According to a tipster at one of the locations, a typical work week for a full-time employee is 35 hours/five days per week. For the past few weeks, the worker says that these two Trader Joe's locations have been cutting employee shifts from five days a week to two and three days.
Says the tipster, who asked to remain anonymous for fear of reprisal by management:
A lot of the Trader Joe's employees have kids, and with the holidays upon us, they don't know how they're getting by. Even the employees who don't have kids are having difficulty making ends meet. Some are late with rent, others have had their phones turned off, and we are all having to cut back on basic things like food, ironically.
The tipster continued:
It's even worse for those who have a second job as Trader Joe's is no longer accommodating their previously agreed-upon hours, leaving them no choice but to forfeit their overlapping hours.
Employees say they have discussed this problem with management but claim that the managers play good cop/bad cop.
"The store captains will say they'll take care of it, the supervisors who make the schedule say, 'Sorry, we can't do anything.'"
Our sources say that management has blamed slow sales for the cut in hours. However, a worker with knowledge of the finances noted that both of the 14th Street Trader Joe's remain busy, with daily tallies in early December between $192,000 and $260,000 at the East Village outpost.
"The real reason this is happening is the stores' management gets a higher year-end bonus the more the overhead is lowered, in this case, overhead being human beings," the tipster alleged.
The Trader Joe's corporate office did not respond to an email about the reduced hours and other worker claims.
And the challenges may extend into the New Year: Workers were recently told that as of January, there will be no set schedules.
5 comments:
You can help by donating to the unionizing effort: https://traderjoesunited.org/
Not surprised.
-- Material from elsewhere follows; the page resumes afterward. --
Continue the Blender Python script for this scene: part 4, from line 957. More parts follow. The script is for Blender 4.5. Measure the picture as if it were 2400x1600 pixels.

Trader Joe's is a grinchy corporate enterprise. All of their food has gone up and the amount of product in everything has decreased more than 20 percent in some cases --- AT THE SAME TIME. Union busting, cheating labor, riding the fake inflation train...we notice. Too bad they forced independently owned Associated out, leaving us little choice but to participate in their monopolistic business practices.
American capitalism,
where "Greed is good",
"money is king"
and you can't spell America without "me'.
It's actually owned by a German multinational Aldi North, not to be confused with Aldi South, started by the feuding brother of Aldi North's founder.
the line starts at the entrance at TJ frequently... there are people buying... i think more now than rest of the year.